As students of Eng 100, you will use this blog to begin conversations with other academic writers on campus (students and instructors alike). We become active readers of each other’s writing when we comment on posts here. And, best of all, we are using this space to share ideas! We encourage you to use this blog to further think through the topics and writing strategies you will be introduced to this quarter. As always, be sure to give credit to those people whose ideas you borrow for your own thinking and writing (you should do this in the blog by commenting on their post, but you will also be required to cite what you borrow from your peers/instructors if and when it winds up in your essays. More details on that later…).

Finally, keep in mind that writing to and for this audience is a good way to prepare for the panel of readers (faculty at WCC) who will be reading and assessing your writing portfolio at the end of the quarter. We hope that as a large group of active readers, we can better prepare each other for this experience. But, in the meantime, let’s have fun with it! I am really excited see how far we can take this together!

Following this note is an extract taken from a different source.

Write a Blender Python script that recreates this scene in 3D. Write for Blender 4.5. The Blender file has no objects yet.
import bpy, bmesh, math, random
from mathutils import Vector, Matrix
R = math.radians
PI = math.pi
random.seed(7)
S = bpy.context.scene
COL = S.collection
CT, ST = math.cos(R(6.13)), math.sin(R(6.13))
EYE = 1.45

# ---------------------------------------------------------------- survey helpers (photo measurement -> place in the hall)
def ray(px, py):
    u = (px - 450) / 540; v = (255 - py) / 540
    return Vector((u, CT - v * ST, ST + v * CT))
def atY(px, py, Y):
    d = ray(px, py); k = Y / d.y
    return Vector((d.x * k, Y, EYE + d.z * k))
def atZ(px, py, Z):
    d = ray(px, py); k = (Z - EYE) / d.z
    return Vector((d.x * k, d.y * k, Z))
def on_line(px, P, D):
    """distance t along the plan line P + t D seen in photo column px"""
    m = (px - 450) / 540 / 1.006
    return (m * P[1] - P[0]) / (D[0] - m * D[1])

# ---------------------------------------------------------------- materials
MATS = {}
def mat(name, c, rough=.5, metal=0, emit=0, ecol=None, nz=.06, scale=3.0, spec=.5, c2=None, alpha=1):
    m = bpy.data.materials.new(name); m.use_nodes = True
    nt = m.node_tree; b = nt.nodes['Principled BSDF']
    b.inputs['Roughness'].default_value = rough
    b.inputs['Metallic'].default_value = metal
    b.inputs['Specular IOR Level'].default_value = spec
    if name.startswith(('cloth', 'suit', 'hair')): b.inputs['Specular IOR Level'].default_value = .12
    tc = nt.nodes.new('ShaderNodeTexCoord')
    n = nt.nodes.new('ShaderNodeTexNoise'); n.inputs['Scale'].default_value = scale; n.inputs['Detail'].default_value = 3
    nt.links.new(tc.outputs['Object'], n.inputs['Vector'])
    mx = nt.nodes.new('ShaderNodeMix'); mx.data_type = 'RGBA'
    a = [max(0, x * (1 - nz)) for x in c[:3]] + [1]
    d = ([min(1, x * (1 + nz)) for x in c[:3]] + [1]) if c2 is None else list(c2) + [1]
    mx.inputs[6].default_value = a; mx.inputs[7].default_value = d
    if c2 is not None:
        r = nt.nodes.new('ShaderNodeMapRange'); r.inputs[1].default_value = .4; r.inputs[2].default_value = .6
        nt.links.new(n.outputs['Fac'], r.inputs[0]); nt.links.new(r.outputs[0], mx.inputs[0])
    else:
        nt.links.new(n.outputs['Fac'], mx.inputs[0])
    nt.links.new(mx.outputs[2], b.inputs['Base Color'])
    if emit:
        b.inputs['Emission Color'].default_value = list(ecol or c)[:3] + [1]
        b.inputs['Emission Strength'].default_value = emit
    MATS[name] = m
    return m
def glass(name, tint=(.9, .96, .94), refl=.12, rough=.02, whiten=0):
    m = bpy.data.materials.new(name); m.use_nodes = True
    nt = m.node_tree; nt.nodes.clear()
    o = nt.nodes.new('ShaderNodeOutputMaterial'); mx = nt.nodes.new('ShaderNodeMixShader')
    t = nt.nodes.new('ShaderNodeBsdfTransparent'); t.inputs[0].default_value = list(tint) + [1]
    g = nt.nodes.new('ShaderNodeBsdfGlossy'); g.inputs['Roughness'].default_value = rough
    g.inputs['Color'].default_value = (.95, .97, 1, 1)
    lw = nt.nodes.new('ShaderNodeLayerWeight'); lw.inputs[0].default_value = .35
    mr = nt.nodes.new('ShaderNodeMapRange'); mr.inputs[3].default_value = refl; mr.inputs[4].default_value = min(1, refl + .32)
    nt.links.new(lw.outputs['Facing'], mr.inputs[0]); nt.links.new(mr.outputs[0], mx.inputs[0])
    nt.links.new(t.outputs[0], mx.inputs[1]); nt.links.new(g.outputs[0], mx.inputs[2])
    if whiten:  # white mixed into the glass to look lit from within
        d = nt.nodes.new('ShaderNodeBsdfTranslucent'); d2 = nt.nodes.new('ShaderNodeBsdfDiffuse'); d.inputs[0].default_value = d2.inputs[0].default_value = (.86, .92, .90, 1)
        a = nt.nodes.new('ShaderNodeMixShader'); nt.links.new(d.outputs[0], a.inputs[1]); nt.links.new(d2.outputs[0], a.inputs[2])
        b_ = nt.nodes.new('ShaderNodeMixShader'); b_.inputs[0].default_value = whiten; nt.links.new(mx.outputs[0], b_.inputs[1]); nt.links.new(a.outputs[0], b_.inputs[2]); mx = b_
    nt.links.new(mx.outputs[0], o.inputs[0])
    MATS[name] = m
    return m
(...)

--Mary Hammerbeck, Instructor of Eng 100



Sunday, October 31, 2010

Lest We Think the Revolution is a Revolution Summary

A.
In Cynthia Selfe's article she voices the fears and facts of technology around the world. Selfe explains in the first narrative that Americans have grown used to things being done for them; like researching things on the internet instead of putting in time of going through books; and we have created our own environment (our own world). She gives an example by saying that we as americans watch something on the TV or internet and think we have experienced that feeling or that place because we have watched it on the TV or internet; even when we haven't stepped out of our house. In the second narrative, Selfe puts emphasis on the fact that although American is indeed the land of opportunity, it is only the land of opportunity to those who can afford it or make it to this country to try and get to a higher status then they were in. She also goes on to say that no matter what language you speak, the ethnicity you are, etc. you always can have the opportunity to be succesfull in America. The third and last narrative focuses on feminists and the people who think that everyone can get along and be happy no matter what sex you are. Selfe points our that even though many women use the technology available to them like teh internet and Tv and such; the actual users and benefiters were and are supposed to be men. Now there are a ton of stuff for women to use as desired. The un-gendered utopia focuses on non-judgemental work between both sexes. The main goals is that both men and women escape the sterotypical references etc that are always given out to men and women.
B. "If citizens of all kinda are to have access to technology and the opportunities it provides, we do not see such a narrative imagined in the Land of Difference narrative; if technology is to improce the lives of all Americans regardless of the race and class and other differences, our collective ability to envision such a world is not evident in these images."
Selfe is saying that although the American dream is somewhat to make all people equal; it is not so because if we did want that, that evidence would be more evident in our advirtisments. The advertisments would show a plethora of different people; whereas the advertisments actually made do not. They only show the "higher class"; or "the most fortunate people".